Questionné sur la possibilité de consulter la « boite noire » du logiciel, Pascal Lajugie estime qu’il est impossible de vérifier des « kilomètres » de graphiques représentant les nombreux polluants émis par un incinérateur. L’action de la Dreal est dépendante « d’informations ou de renseignements en amont », de lanceurs d’alerte en d’autres termes. Chez Sénerval, ceux qui avaient alerté sur l’insécurité ou les pollutions masquées ont été poussés dehors.

Des sanctions pourtant faibles

Face à cette problématique, une incompréhension subsiste pour Pascal Lajugie. Quel était donc l’intérêt de ces contournements de la réglementation chez Sénerval ? Si l’usine d’incinération strasbourgeoise avait transmis les données réelles, elle aurait dépassé certains seuils légaux d’émission mais sans risquer de lourdes sanctions. L’ingénieur explique :

« Dans le pire des cas, l’usine a dépassé les 60 heures maximales annuelles de non-observation des émissions. Alors on les met en demeure et c’est tout. On ne peut pas arrêter un incinérateur, qu’est-ce qu’on ferait des déchets de Strasbourg ? »

Chez Sénerval, le dernier contrôle… avorté

Plus récemment, l’usine d’incinération Sénerval a dépassé les seuils de pollution réglementaires en dioxynes. Selon Pascal Lajugie, chef d’unité de la Dreal du Bas-Rhin, de tels dépassements arrivent souvent au moment du redémarrage d’un incinérateur.

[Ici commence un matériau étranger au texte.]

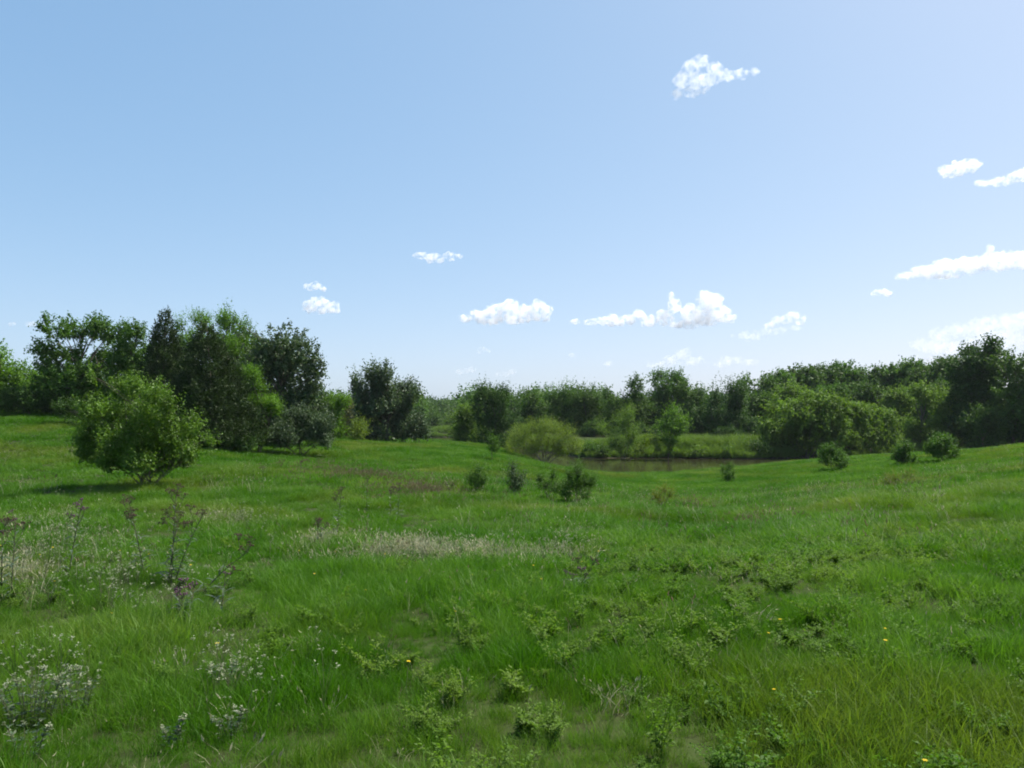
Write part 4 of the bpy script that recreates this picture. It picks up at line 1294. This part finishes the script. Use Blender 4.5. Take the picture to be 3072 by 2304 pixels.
# ------------------------------------------------------------------ clouds: drifts of droplets, each a body of its own
TAU = 2.3
_p = (1 + 5 ** 0.5) / 2
ICO = norm(np.array([(-1, _p, 0), (1, _p, 0), (-1, -_p, 0), (1, -_p, 0), (0, -1, _p), (0, 1, _p), (0, -1, -_p), (0, 1, -_p), (_p, 0, -1), (_p, 0, 1), (-_p, 0, -1), (-_p, 0, 1)], float))
ICOF = np.array([(0, 11, 5), (0, 5, 1), (0, 1, 7), (0, 7, 10), (0, 10, 11), (1, 5, 9), (5, 11, 4), (11, 10, 2), (10, 7, 6), (7, 1, 8), (3, 9, 4), (3, 4, 2), (3, 2, 6), (3, 6, 8), (3, 8, 9), (4, 9, 5), (2, 4, 11), (6, 2, 10), (8, 6, 7), (9, 8, 1)])


def cloud(label, d, puffs, seed, cover=1.0, ragged=0.55):
    """puffs: (column, row, half width, half height) seen from the meadow; d metres away. A body of vapour grown from droplets' centres"""
    r = np.random.default_rng(seed)
    m = d / F
    base = pix(np.mean([p[0] for p in puffs]), max(p[1] + p[3] for p in puffs), d)
    P, Rr = [], []
    for (u, v, ru, rv) in puffs:
        c = pix(u, v, d) - base
        R = np.array([ru, (ru + rv) * 0.5, rv]) * m
        n = int(40 + 1.5 * ru * rv)
        dd = norm(r.normal(size=(n, 3)))
        rad = r.random(n) ** 0.4
        p = c + dd * R * rad[:, None] * 0.92
        w = fbm(p / (m * 7.0) + seed * 7.3, seed, 4)
        keep = (w - 0.5) * 2 * ragged > (rad - 0.75) * 1.5
        P.append(p[keep]); Rr.append((0.15 + 0.26 * r.random(keep.sum()) * (1.15 - rad[keep])) * min(rv, ru) * m + 1.0 * m)
    P = np.concatenate(P); Rr = np.concatenate(Rr)
    # one closed billowing skin round all the puffs
    ico = ICO[None] * Rr[:, None, None] + P[:, None]
    fc = (ICOF[None] + (np.arange(len(P)) * len(ICO))[:, None, None]).reshape(-1, 3)
    tmp = bpy.data.objects.new('cloud_seed', mesh_np('cloud_seed', ico.reshape(-1, 3), fc))
    COL.objects.link(tmp)
    rm = tmp.modifiers.new('skin', 'REMESH'); rm.mode = 'VOXEL'; rm.voxel_size = 1.15 * m
    sm = tmp.modifiers.new('soft', 'SMOOTH'); sm.factor = 0.5; sm.iterations = 2
    dg = bpy.context.evaluated_depsgraph_get()
    me = bpy.data.meshes.new_from_object(tmp.evaluated_get(dg))
    old = tmp.data
    bpy.data.objects.remove(tmp); bpy.data.meshes.remove(old)
    me.name = 'cloud'
    co = np.empty(len(me.vertices) * 3, np.float32); me.vertices.foreach_get('co', co); co = co.reshape(-1, 3).astype(float)
    nv = np.empty(len(me.vertices) * 3, np.float32); me.vertex_normals.foreach_get('vector', nv); nv = nv.reshape(-1, 3)
    co += nv * ((fbm(co / (m * 4.0) + 31.7, seed + 5, 3) - 0.42) * 5.0 * m)[:, None]
    me.vertices.foreach_set('co', co.astype(np.float32).ravel()); me.update()
    thick = np.mean([min(p[2], p[3]) for p in puffs]) * m
    me.materials.clear()
    me.materials.append(cloud_material(TAU * cover / thick, 1.0 / (5.5 * m)))
    o = link(bpy.data.objects.new('cloud', me)); o.location = base
    tag(o, label, 'cloud', 'fair-weather clouds')
    return o


cloud('ragged hooked cloud highest in the sky', 3000, [(690, 66, 10, 7), (702, 62, 10, 7), (714, 68, 9, 8), (682, 80, 9, 10), (698, 80, 14, 9), (676, 95, 8, 6), (690, 92, 12, 6), (712, 78, 14, 7), (728, 76, 14, 6), (744, 74, 12, 5), (755, 71, 6, 4), (705, 90, 10, 5)], 1, cover=0.42, ragged=1.0)
cloud('small lens-shaped cloud near the right edge', 4200, [(945, 170, 12, 5), (960, 168, 16, 8), (972, 165, 14, 7), (952, 174, 12, 4)], 2, cover=0.9, ragged=0.6)
cloud('thin cloud with rising tip cut by the right edge', 4200, [(982, 183, 12, 4), (1000, 181, 14, 5), (1015, 177, 12, 7), (1030, 174, 14, 9)], 3, cover=0.8, ragged=0.6)
cloud('long bright cloud sloping up to the right edge', 6000, [(903, 276, 14, 4), (925, 271, 20, 7), (948, 266, 22, 9), (972, 265, 22, 10), (996, 262, 22, 11), (990, 248, 6, 6), (1018, 260, 20, 10), (1035, 262, 18, 10), (940, 276, 30, 4)], 4, cover=1.0, ragged=0.6)
cloud('tiny cloud below the long sloping one', 7500, [(876, 293, 6, 3), (882, 291, 6, 4), (888, 293, 5, 3)], 5, cover=0.8)
cloud('big billowing cloud with two white towers', 9000, [(671, 297, 4, 8), (674, 306, 8, 10), (664, 318, 12, 9), (690, 312, 10, 12), (704, 300, 10, 11), (714, 304, 11, 13), (722, 313, 10, 10), (730, 318, 8, 6), (700, 318, 22, 10), (650, 322, 12, 6), (640, 316, 8, 6), (628, 320, 10, 6), (612, 320, 13, 7), (600, 321, 9, 5), (590, 322, 10, 4), (575, 322, 8, 2.5), (684, 324, 22, 5)], 6, cover=1.2, ragged=0.55)
cloud('wide low cloud left of the billowing one', 9200, [(466, 318, 10, 5), (480, 315, 14, 7), (495, 311, 14, 8), (510, 307, 12, 9), (524, 311, 12, 8), (538, 306, 9, 8), (545, 311, 10, 8), (515, 318, 30, 6), (490, 321, 22, 5), (540, 318, 14, 5)], 7, cover=1.1, ragged=0.55)
cloud('humped cloud right of the billowing one', 9800, [(770, 325, 12, 3), (782, 320, 12, 5), (793, 317, 10, 6), (800, 320, 5, 6)], 8, cover=0.55)
cloud('faint sheet drifting under the humped cloud', 9900, [(750, 336, 24, 5), (775, 331, 24, 4), (795, 328, 12, 3)], 9, cover=0.12, ragged=0.3)
cloud('small oval cloud above the lone dark tree', 8800, [(310, 306, 10, 7), (321, 303, 12, 8), (333, 307, 10, 7), (320, 310, 16, 5)], 10, cover=1.0)
cloud('smaller wisp just above the oval cloud', 8400, [(308, 287, 6, 3), (315, 286, 7, 4), (322, 288, 5, 3)], 11, cover=0.7)
cloud('thin two-part cloud in the mid sky', 7400, [(420, 255, 9, 4), (432, 258, 9, 6), (440, 260, 6, 5), (450, 256, 9, 4), (460, 256, 5, 2.5)], 12, cover=0.75)
cloud('hazy cloud bank behind the tall right corner trees', 12500, [(940, 335, 16, 9), (958, 330, 18, 9), (925, 345, 18, 8), (985, 328, 22, 12), (1010, 322, 22, 12), (1030, 320, 16, 14), (1000, 340, 40, 12), (950, 348, 40, 9), (960, 360, 60, 6)], 13, cover=0.28, ragged=0.8)
cloud('faint double cloud low above the pond-side trees', 14000, [(672, 360, 14, 6), (684, 353, 9, 7), (695, 361, 14, 5), (660, 365, 18, 4), (735, 360, 16, 5), (748, 362, 14, 4), (722, 364, 14, 3)], 14, cover=0.2, ragged=0.8)
cloud('tiny faint puff below the wide low cloud', 13000, [(482, 350, 6, 3), (488, 351, 4, 2)], 15, cover=0.18)
cloud('low faint streak above the two-pronged dark tree', 15000, [(462, 371, 9, 2.5), (472, 369, 6, 3)], 16, cover=0.18)
cloud('low faint streak right of the two-pronged dark tree', 15000, [(503, 374, 9, 2.5), (512, 372, 6, 3)], 17, cover=0.16)
cloud('tiny faint puff left of the faint double cloud', 13500, [(572, 356, 6, 2.5), (608, 364, 8, 3)], 18, cover=0.14)
cloud('pale smudge of cloud at the far left over the grove', 13000, [(30, 324, 12, 2.5), (48, 324, 7, 2.5), (12, 324, 5, 2)], 19, cover=0.16)

# ------------------------------------------------------------------ haze
hv = np.array([(x, y, z) for z in (-8.0, 48.0) for (x, y) in ((-6000, -400), (6000, -400), (6000, 6400), (-6000, 6400))], float)
hq = np.array([[3, 2, 1, 0], [4, 5, 6, 7], [0, 1, 5, 4], [1, 2, 6, 5], [2, 3, 7, 6], [3, 0, 4, 7]])
hm, hn, hl = new_mat('air')
ho = hn.new('ShaderNodeOutputMaterial'); hp = hn.new('ShaderNodeVolumePrincipled')
hp.inputs['Color'].default_value = (0.86, 0.92, 1.0, 1)
hp.inputs['Density'].default_value = 0.00008
hl.new(hp.outputs[0], ho.inputs['Volume'])
haze = obj_np('haze', hv, hq, hm)
tag(haze, 'thin pale air over the meadow and the far hills', 'haze', kind='stuff')
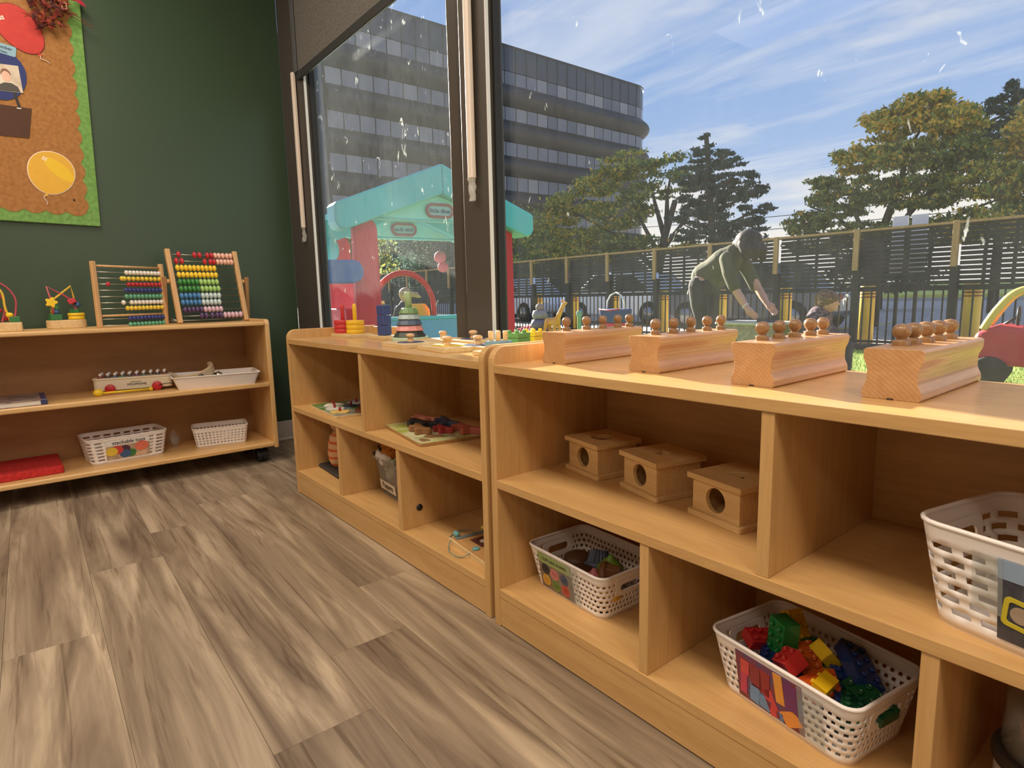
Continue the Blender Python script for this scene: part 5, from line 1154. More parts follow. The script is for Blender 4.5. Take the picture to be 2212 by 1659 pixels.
MB().ball(.045, (.93, DP - .20, 1.10), 12, 8).ball(.04, (.95, DP - .20, 1.03), 12, 8).build('pink_toy_phone', flat((214, 92, 106), .5, var=.03), ph_)

# ================================================================== office building with curved corner
bl = thing('office_building', 'dark glass office block with banded storeys and a rounded corner', 'building', (-74.06, 40.78, -0.86))
bl.scale = (2, 2, 2)
glass_d = flat((70, 73, 82), .25, name='spandrel_glass', var=.05, vs_=.4); band_d = flat((46, 45, 48), .5, name='bronze_band', var=.05, vs_=.5); win_m = flat((118, 120, 130), .18, name='window_reflecting', var=.10, vs_=.6); mul_m = flat((44, 44, 48), .5, var=.02)
Y0, Y1, RC = -5.0, 27.0, 2.6   # local y of the facade ends; corner radius
def path(off, n=7):
    p = [(off, Y0), (off, Y1 - RC + 0)]
    for i in range(1, n + 1):
        t = (pi / 2) * i / n; p.append((-RC + (RC + off) * math.cos(t), Y1 - RC + (RC + off) * math.sin(t)))
    p.append((-11, Y1 + off)); return p
def skin_band(z0, z1, off, mat, name, bulge=0):
    mb = MB()
    if bulge:
        zs = [z0 + (z1 - z0) * k / 8 for k in range(9)]; of = [off + bulge * math.sin(pi * k / 8) for k in range(9)]
    else: zs = [z0, z1]; of = [off, off]
    P_ = [path(o_) for o_ in of]; m_ = len(P_[0]); v = [(x, y, z) for pp, z in zip(P_, zs) for x, y in pp]
    f = [(j * m_ + i, j * m_ + i + 1, (j + 1) * m_ + i + 1, (j + 1) * m_ + i) for j in range(len(zs) - 1) for i in range(m_ - 1)]
    return mb.add(v, f, 0, bool(bulge)).build(name, mat, bl)
body = path(-.25); MB().prism([(a, b) for a, b in body] + [(-11, Y0)], .2, 19.30).build('core', mul_m, bl)
skin_band(17.60, 19.36, -.02, glass_d, 'parapet'); skin_band(19.30, 19.42, .06, band_d, 'coping')
for (a, b) in ((15.06, 16.63), (12.50, 14.04), (9.96, 11.44), (7.40, 8.86), (4.80, 6.30), (2.2, 3.7)): skin_band(a, b, 0.0, band_d, 'band', .62)
rows_w = [(16.63, 17.60), (14.04, 15.06), (11.44, 12.50), (8.86, 9.96), (6.30, 7.40)]
WW = 1.085; pane0 = {}
lit = random.Random(11)
wmats = [win_m, flat((100, 104, 114), .18, name='window_reflecting_b', var=.1, vs_=.6), flat((138, 138, 142), .2, name='window_reflecting_c', var=.1, vs_=.6)]
for z0, z1 in rows_w:
    yy = Y1 - RC
    k = 0
    while yy - WW > Y0:
        mi = lit.choice((0, 0, 0, 1, 2)); key = (round(z1 - z0, 2), mi)
        if key not in pane0: pane0[key] = MB().box(-.06, 0, -WW / 2 + .04, WW / 2 - .04, .03, z1 - z0 - .03).build('window_pane', wmats[mi], bl, (-.06, yy - WW / 2, z0))
        else: dup(pane0[key], 'window_pane', bl, (-.06, yy - WW / 2, z0))
        yy -= WW; k += 1
    for i in range(5):
        t = (pi / 2) * (i + .5) / 5; key = (round(z1 - z0, 2), 'c')
        pos = (-RC + (RC - .06) * math.cos(t), Y1 - RC + (RC - .06) * math.sin(t), z0)
        if key not in pane0: pane0[key] = MB().box(-.06, 0, -.36, .36, .03, z1 - z0 - .03).build('window_pane', win_m, bl, pos, (0, 0, t))
        else: dup(pane0[key], 'window_pane', bl, pos, (0, 0, t))
yy = Y1 - RC; mp0 = None
while yy > Y0:
    if mp0 is None: mp0 = MB().box(0, .03, -.025, .025, 17.6, 19.3).build('parapet_joint', mul_m, bl, (-.02, yy, 0))
    else: dup(mp0, 'parapet_joint', bl, (-.02, yy, 0))
    yy -= WW

# ================================================================== trees
def leaves(name, blobs, mats, size, parent, seed, flat_=.55, weights=None, hang=0):
    rg = np.random.RandomState(seed); Q = []; MI = []
    for (x, y, z, rx, ry, rz, n, *mw) in blobs:
        # clustered: sub-clumps inside the blob so gaps of sky remain
        nc = max(4, n // 55); d = rg.normal(size=(nc, 3)); d /= np.linalg.norm(d, axis=1)[:, None]; rad = rg.uniform(.35, 1.0, nc) ** .6
        cc = np.array([x, y, z]) + d * rad[:, None] * np.array([rx, ry, rz]); idx = rg.randint(0, nc, n)
        p = cc[idx] + rg.normal(size=(n, 3)) * np.array([rx, ry, rz * flat_]) * .17
        a = rg.normal(size=(n, 3)); a /= np.linalg.norm(a, axis=1)[:, None]; b = np.cross(a, rg.normal(size=(n, 3))); b /= np.linalg.norm(b, axis=1)[:, None] + 1e-9
        s = size * rg.uniform(.6, 1.3, n)[:, None]
        Q.append(np.stack([p - a * s, p - b * s * .45, p + a * s, p + b * s * .45], 1))
        w_ = np.array(mw[0] if mw else (weights or [1] * len(mats)), float); MI.append(rg.choice(len(mats), n, p=w_ / w_.sum()))
    return quadmesh(name, np.concatenate(Q), None, parent, 'stuff', np.concatenate(MI), mats)
def leafm(c, nm):
    m_, t = newmat(nm); n_ = t.nodes; L = t.links
    o = n_.new('ShaderNodeOutputMaterial'); d = n_.new('ShaderNodeBsdfDiffuse'); tr = n_.new('ShaderNodeBsdfTranslucent'); ms = n_.new('ShaderNodeMixShader'); ms.inputs[0].default_value = .5
    nz_ = n_.new('ShaderNodeTexNoise'); nz_.inputs['Scale'].default_value = 1.3; tcn = n_.new('ShaderNodeTexCoord'); L.new(tcn.outputs['Object'], nz_.inputs['Vector'])
    mr = n_.new('ShaderNodeMapRange'); mr.inputs[3].default_value = .7; mr.inputs[4].default_value = 1.3; L.new(nz_.outputs[0], mr.inputs[0])
    mu = n_.new('ShaderNodeMixRGB'); mu.blend_type = 'MULTIPLY'; mu.inputs[0].default_value = 1; mu.inputs[1].default_value = s2l(c); L.new(mr.outputs[0], mu.inputs[2])
    L.new(mu.outputs[0], d.inputs[0]); L.new(mu.outputs[0], tr.inputs[0]); L.new(d.outputs[0], ms.inputs[1]); L.new(tr.outputs[0], ms.inputs[2]); L.new(ms.outputs[0], o.inputs[0]); return m_
lf = [leafm((136, 154, 88), 'leaf_green'), leafm((210, 200, 98), 'leaf_yellowgreen'), leafm((248, 206, 100), 'leaf_sunlit_gold'), leafm((104, 120, 80), 'leaf_dark')]
nd = [leafm((70, 90, 80), 'needle_dark'), leafm((96, 116, 104), 'needle_blue')]
bark = mottle('bark', [(46, 40, 36), (70, 60, 52), (92, 80, 68)], 9, .95, 5, (1, 1, .3))
def tree(label, base, trunk, branches, blobs, mats, size, seed, r0=.17, weights=None, flat_=.55, far=1.0):
    bx_, by_, bz_ = base
    o = thing('tree', label, 'tree', (CAM.x + (bx_ - CAM.x) * far, CAM.y + (by_ - CAM.y) * far, GZ), group='trees beyond the fence')
    o.scale = (far, far, far * (1 + (CAM.z - GZ) * (1 / far - 1) / 4.4))
    rel = lambda p: (p[0] - bx_, p[1] - by_, p[2] - bz_)
    k = len(trunk); MB().tube([rel(p) for p in trunk], [r0 * (1 - .55 * i / (k - 1)) for i in range(k)], 9).build('trunk', bark, o)
    for br in branches: MB().tube([rel(p) for p in br], [r0 * .5 * (1 - .8 * i / (len(br) - 1)) for i in range(len(br))], 6).build('branch', bark, o)
    leaves('foliage', [(b[0] - bx_, b[1] - by_, b[2] - bz_, *b[3:]) for b in blobs], mats, size, o, seed, flat_, weights)
    return o
G1 = [3, 1, .3, 2.2]; G_SUN = [1.5, 2.4, 2.4, .6]; G3 = [2.2, 2.2, .8, 1.2]  # the second mix puts the low sun on the upper crowns into gold leaves
y = 16
tree('wide honey locust tree with sunlit golden top at the right of the photo', (-5.2, y, GZ), [(-5.2, y, GZ), (-5.25, y, 1.2), (-5.1, y, 2.2), (-4.8, y, 3.2)],
     [[(-5.2, y, 1.3), (-5.7, y + .2, 2.1), (-6.2, y, 2.7), (-6.9, y, 3.0)], [(-5.15, y, 1.6), (-5.6, y - .3, 2.6), (-5.7, y, 3.6)], [(-5.1, y, 1.8), (-4.5, y, 2.6), (-3.9, y + .3, 3.4), (-3.4, y, 4.0)], [(-5.1, y, 1.5), (-4.3, y, 2.0), (-3.4, y, 2.5), (-2.7, y, 2.7)], [(-4.8, y, 3.0), (-4.6, y - .2, 3.9), (-4.3, y, 4.6)], [(-5.2, y, 1.4), (-6.0, y, 1.7), (-6.8, y, 1.95)], [(-5.7, y + .1, 2.1), (-6.3, y, 2.2), (-6.9, y, 2.4)], [(-4.5, y, 2.6), (-4.4, y, 3.3), (-4.9, y, 4.1)]],
     [(-6.95, y, 2.55, .55, .6, .34, 1710, G1), (-6.45, y, 3.35, .50, .6, .38, 1900, G1), (-5.85, y, 3.95, .5, .6, .34, 1710, G_SUN), (-5.05, y, 4.60, .62, .7, .40, 2660, G_SUN), (-4.35, y, 4.82, .62, .7, .36, 2660, G_SUN), (-3.72, y, 4.45, .55, .7, .36, 2090, G_SUN), (-4.75, y, 3.90, .75, .8, .40, 2850, G3), (-3.72, y, 3.70, .70, .8, .42, 2660, G1), (-5.35, y, 3.25, .65, .8, .36, 2090, G1), (-4.2, y, 2.98, .8, .8, .40, 2470, G1), (-3.1, y, 3.1, .7, .8, .45, 2470, G3), (-6.1, y, 2.75, .6, .7, .28, 1330, G1), (-6.6, y, 2.0, .8, .6, .22, 1330, G1), (-5.6, y, 2.25, .7, .7, .25, 950, G1), (-4.2, y, 2.15, .9, .8, .35, 1710, G1), (-3.0, y, 2.2, .9, .8, .40, 2090, G3)], lf, .066, 1, .16, far=.82)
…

Entre le 21 août et le 19 septembre 2019, les lignes 1 et 2 de l’incinérateur ont émis en moyenne 0,17 nanogrammes de dioxyne par mètre cube (ng/m3) contre 0,10 nanogrammes par mètre cube autorisé. Pour la ligne 2 de l’unité de valorisation énergétique, le taux était de 0,23 ng/m3. La Dreal a donc décidé d’effectuer un contrôle dans la matinée du 4 novembre. Mais l’inspecteur de la Dreal est rentré bredouille… car les fours incriminés ne fonctionnaient pas. Contacté, le directeur de l’installation n’a pas souhaité répondre à Rue89 Strasbourg.